Having blow up your thread last week, I will confine (for the minute!!) remarks to the notion USA prison guards out child crimes to other prisoners.

Respectfully, that is not needed. Notorious crimes are covered in the news and prisoners, all of them, troll the news constantly. Bc who knows who will end up your cellie?

Prisoners often perform administrative tasks in custody. That is also a means to know the convictions of others.

In addition, prisoners are expected to carry proof of their charges - for presentation to other prisoners.

However, for example in CA, there has to be a home for these men somewhere: So CA has at least one prison which houses about 30% sex offenders. Maine had a facility where 100% were sex offenders!!

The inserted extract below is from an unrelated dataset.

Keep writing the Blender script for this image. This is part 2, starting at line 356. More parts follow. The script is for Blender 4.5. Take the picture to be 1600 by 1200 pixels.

These are typically low level one security housings as the non sex offenders are serving short sentences (or are near their release date) and are less likely to murder them on sight.

It is not needed for the guards to snitch (However, if a guard uses the expression "piece of shit" he means: chester)

In CA, if a prisoner kills another prisoner, sex offender or not, the warden has statutory authority to extend their sentences by five years. (that sound about right?) AND the appropriate DA MAY pick it up for a trial in a court.

California has a duty to housing and protect the thousands of sex criminals in their system. Given the numbers, CA appears to take it seriously. Any guard purposefully contributing to the death of prisoners could be both civilly and criminally liable.